A few months later, March 7, 1274, on his way to the Second Council of Lyon, St Thomas Aquinas died. He was canonized (proclaimed a saint) by Pope John XXII on July 18, 1323 and buried at the Church of the Jacobins in Toulouse, France on January 28, 1369. In 1789, during the French Revolution his relics were transferred to the Basilica of Saint-Sernin in Toulouse and kept there until 1974 when they were returned back to the Church of the Jacobins again and remain there to this day.

Visiting St. Thomas Aquinas Tomb
St. Thomas Aquinas’s tomb at the Church of the Jacobins (former Dominican monastery, currently deconsecrated, i.e. inactive church) can easily be found in downtown Toulouse, France – just a few minutes walk from Toulouse’s main square Place du Capitole, on rue Joseph Lakanal. Open daily 10am-6pm.

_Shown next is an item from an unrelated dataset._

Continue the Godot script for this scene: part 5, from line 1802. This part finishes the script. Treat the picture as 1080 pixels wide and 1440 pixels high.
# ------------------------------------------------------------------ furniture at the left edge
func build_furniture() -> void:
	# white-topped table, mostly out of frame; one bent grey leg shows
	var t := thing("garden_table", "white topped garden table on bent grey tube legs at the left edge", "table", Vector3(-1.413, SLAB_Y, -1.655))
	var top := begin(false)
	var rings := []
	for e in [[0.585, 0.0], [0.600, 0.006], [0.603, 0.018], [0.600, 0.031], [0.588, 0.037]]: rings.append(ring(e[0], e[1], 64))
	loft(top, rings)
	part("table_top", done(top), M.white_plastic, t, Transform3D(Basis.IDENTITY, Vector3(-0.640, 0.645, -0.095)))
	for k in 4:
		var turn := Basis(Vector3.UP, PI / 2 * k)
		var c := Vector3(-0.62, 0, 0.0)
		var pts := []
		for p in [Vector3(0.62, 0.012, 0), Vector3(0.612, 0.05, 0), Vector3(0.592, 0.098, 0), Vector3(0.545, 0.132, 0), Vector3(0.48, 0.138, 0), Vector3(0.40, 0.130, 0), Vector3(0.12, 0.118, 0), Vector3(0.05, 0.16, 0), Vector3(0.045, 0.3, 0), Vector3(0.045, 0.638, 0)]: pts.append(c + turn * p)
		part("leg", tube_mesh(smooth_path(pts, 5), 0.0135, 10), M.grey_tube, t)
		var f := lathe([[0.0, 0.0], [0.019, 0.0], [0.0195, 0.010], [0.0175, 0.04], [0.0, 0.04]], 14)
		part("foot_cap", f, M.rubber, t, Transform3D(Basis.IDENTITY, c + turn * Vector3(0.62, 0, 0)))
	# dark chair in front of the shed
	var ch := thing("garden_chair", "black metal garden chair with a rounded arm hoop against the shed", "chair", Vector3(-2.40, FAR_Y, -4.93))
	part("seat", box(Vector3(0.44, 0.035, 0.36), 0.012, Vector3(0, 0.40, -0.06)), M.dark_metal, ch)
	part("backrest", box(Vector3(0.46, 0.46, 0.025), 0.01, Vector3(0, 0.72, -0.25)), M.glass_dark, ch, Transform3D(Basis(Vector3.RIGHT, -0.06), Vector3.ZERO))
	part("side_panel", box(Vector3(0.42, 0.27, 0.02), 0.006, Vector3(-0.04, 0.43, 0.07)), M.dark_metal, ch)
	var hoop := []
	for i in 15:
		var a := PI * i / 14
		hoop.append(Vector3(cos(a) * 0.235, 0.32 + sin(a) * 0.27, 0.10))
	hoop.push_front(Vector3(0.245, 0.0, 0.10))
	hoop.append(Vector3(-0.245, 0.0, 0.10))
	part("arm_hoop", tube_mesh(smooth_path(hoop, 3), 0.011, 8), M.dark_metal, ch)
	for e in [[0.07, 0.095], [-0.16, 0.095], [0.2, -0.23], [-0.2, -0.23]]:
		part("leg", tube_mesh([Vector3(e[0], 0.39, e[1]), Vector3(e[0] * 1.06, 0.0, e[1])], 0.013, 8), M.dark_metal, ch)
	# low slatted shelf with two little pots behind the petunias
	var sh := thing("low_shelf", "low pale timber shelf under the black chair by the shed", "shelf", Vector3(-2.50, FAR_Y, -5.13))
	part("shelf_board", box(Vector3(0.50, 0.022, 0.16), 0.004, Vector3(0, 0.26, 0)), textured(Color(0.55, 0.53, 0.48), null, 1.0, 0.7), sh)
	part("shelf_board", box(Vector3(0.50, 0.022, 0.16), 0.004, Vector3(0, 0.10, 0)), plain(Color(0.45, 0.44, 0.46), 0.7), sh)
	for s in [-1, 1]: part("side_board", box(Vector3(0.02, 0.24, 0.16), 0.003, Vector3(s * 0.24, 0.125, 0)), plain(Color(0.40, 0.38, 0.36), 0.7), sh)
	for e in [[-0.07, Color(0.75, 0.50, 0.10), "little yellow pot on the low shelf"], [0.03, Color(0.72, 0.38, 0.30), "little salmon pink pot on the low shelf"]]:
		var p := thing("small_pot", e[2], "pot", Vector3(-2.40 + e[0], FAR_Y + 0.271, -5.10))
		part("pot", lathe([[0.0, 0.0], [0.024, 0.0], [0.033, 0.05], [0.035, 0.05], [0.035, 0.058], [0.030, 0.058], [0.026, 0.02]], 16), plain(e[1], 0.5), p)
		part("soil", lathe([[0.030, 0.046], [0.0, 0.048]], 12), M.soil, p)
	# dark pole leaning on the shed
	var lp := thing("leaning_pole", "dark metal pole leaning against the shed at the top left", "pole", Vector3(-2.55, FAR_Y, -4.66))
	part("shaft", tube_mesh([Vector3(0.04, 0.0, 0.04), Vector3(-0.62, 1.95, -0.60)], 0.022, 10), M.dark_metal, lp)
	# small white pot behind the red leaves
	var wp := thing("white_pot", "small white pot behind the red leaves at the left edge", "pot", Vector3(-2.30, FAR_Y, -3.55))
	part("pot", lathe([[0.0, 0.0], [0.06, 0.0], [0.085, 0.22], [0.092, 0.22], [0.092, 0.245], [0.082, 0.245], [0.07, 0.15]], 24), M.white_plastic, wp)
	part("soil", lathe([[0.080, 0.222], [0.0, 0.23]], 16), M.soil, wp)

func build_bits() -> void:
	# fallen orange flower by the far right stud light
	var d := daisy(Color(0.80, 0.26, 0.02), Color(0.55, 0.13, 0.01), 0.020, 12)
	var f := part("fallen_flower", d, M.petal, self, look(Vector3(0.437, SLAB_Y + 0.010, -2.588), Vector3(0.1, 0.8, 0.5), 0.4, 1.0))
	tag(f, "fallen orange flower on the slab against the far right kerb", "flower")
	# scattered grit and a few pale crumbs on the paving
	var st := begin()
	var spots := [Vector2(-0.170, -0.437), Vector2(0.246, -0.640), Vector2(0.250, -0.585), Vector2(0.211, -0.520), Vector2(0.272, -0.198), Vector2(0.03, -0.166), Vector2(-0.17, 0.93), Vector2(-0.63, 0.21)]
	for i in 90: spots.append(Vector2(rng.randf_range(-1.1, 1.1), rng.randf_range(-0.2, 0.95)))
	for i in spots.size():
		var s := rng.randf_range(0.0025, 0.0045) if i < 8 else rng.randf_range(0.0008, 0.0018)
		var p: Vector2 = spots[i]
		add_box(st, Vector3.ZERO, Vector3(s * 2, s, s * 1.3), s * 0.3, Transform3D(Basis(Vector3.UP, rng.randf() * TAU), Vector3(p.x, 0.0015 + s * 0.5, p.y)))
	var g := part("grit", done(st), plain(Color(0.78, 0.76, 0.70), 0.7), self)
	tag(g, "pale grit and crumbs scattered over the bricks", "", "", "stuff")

Two things surprised me most about St. Thomas Aquinas’s tomb: almost nobody prayed near it and it was in a church with no Eucharist in it. Dozens of people were inside the church, taking pictures of walls and stained-glass windows but nobody was praying near the tomb of this saint who had such a great influence for the development of Christian doctrine and Western civilization. Even worse, St. Thomas Aquinas, who was one of the greatest theologians of Eucharist (invented and explained the term transubstantiation, wrote liturgy for the Corpus Christi feast at the request of the pope as well as multiple Eucharistic hymns used up to this day in Catholic churches (“Panis Angelicus”, “O Salutaris Hostia”, “Tantum Ergo”) is now buried in a church that does not even have Eucharist!

The Church of the Jacobins with St. Thomas Aquinas tomb is like a monument to the spiritual and intellectual decline of today’s Catholic Church and western society: a monument to the lost faith and to the forgotten history. But also a monument that hopefully will inspire some to stop, reflect, and ask St. Thomas Aquinas’s help in rediscovering the Truth and the Faith that this saint was so deeply devoted to.